**What is required**: Gather up the lines with the word "scene" in them.

**Supplied data**:

# # # # # # #

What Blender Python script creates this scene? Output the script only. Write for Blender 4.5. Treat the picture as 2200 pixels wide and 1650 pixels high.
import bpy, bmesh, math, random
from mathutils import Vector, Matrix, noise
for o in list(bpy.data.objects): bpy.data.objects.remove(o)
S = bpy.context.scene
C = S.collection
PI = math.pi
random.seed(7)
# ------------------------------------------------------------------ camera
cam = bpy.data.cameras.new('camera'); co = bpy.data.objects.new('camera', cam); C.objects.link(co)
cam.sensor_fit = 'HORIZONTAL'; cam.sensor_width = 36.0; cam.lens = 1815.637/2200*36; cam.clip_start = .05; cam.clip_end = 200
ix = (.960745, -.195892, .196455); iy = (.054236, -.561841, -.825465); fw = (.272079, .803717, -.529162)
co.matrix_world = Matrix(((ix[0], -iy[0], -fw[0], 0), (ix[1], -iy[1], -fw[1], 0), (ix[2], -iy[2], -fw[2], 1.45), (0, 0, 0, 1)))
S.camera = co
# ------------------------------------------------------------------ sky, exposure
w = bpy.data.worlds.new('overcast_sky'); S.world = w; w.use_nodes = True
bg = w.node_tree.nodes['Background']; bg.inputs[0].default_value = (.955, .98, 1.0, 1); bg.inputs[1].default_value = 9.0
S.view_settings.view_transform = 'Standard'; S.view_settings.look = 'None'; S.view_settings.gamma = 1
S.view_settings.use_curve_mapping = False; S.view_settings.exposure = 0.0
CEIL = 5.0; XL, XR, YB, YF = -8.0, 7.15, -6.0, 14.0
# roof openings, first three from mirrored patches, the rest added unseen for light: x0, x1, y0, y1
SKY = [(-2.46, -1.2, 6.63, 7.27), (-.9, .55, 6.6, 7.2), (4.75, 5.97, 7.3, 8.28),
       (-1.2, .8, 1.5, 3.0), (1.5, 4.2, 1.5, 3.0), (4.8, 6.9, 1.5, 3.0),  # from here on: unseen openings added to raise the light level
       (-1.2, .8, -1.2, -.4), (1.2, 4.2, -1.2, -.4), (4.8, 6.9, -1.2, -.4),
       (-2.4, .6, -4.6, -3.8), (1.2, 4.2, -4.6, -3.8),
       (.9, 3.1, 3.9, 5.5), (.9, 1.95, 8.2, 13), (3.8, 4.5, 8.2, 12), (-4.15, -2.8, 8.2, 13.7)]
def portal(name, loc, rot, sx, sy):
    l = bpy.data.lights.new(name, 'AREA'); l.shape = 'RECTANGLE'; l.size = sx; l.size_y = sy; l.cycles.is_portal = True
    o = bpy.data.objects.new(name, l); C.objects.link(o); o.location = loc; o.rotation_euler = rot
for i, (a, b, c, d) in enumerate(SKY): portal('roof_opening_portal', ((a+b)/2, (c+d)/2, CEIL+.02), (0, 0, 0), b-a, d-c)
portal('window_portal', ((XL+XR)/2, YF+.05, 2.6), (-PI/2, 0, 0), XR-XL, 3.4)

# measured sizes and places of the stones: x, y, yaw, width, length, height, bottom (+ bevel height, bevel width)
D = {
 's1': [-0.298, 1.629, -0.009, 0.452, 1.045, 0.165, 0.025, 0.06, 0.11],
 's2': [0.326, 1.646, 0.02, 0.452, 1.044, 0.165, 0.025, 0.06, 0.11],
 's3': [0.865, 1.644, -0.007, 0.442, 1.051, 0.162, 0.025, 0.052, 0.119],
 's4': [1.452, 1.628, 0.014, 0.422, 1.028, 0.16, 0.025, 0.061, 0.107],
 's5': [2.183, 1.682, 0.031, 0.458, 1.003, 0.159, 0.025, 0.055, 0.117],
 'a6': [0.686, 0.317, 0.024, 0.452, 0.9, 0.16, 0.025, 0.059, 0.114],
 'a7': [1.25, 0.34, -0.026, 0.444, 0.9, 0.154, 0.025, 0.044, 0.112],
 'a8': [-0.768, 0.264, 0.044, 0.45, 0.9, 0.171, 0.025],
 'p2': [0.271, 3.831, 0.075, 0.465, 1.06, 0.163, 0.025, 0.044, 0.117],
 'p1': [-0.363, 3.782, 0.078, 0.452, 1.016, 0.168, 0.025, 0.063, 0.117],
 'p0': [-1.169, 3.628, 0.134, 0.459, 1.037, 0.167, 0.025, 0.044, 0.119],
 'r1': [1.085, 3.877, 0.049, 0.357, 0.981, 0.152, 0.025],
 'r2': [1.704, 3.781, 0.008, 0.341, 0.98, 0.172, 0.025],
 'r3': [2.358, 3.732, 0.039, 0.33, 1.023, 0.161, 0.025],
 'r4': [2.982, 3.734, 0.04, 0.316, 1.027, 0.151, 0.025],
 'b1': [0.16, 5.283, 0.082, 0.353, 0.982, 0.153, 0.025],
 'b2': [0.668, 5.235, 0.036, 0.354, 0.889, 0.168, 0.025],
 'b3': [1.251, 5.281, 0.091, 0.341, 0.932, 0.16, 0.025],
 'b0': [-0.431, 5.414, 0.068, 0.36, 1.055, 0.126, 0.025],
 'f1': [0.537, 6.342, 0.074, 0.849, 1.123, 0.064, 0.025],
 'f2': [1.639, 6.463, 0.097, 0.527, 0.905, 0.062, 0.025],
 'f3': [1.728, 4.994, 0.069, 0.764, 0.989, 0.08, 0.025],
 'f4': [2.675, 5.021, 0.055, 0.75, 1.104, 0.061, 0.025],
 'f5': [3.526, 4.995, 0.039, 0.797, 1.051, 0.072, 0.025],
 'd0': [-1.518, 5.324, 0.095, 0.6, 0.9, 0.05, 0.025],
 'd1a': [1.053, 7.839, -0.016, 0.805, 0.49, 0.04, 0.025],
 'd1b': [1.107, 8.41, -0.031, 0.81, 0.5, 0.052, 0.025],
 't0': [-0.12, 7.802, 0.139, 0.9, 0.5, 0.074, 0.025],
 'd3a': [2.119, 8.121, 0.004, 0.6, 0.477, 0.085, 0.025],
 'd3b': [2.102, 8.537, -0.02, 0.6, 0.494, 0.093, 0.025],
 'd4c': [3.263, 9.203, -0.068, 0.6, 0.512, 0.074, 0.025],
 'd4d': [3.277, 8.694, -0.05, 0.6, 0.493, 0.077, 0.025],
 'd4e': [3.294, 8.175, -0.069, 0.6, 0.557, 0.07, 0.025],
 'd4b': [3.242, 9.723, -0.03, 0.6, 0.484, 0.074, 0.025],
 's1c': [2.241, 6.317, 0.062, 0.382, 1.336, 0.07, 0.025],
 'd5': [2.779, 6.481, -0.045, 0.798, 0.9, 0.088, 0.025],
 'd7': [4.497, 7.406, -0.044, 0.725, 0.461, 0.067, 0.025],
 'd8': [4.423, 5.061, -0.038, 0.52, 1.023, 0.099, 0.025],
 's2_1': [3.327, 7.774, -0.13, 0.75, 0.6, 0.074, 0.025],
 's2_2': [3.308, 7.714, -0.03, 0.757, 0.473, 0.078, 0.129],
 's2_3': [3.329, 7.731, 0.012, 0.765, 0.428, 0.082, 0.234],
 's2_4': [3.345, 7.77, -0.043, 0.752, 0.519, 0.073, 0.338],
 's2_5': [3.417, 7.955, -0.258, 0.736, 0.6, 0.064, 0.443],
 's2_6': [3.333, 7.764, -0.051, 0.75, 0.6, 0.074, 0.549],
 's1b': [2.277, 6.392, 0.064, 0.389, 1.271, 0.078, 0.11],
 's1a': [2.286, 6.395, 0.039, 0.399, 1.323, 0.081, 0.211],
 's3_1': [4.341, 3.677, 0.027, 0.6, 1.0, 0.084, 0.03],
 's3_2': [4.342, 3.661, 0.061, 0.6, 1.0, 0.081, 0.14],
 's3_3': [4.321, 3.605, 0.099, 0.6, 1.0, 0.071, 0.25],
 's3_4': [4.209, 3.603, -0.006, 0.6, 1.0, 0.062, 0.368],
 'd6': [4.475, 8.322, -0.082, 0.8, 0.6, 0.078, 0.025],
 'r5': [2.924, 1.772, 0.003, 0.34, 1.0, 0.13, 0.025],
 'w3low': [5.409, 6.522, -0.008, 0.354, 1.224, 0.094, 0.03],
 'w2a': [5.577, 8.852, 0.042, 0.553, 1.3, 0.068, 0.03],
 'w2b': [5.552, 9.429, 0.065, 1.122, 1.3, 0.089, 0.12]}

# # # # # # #

**Task solution**:
What Blender Python script creates this scene? Output the script only. Write for Blender 4.5. Treat the picture as 2200 pixels wide and 1650 pixels high.
S = bpy.context.scene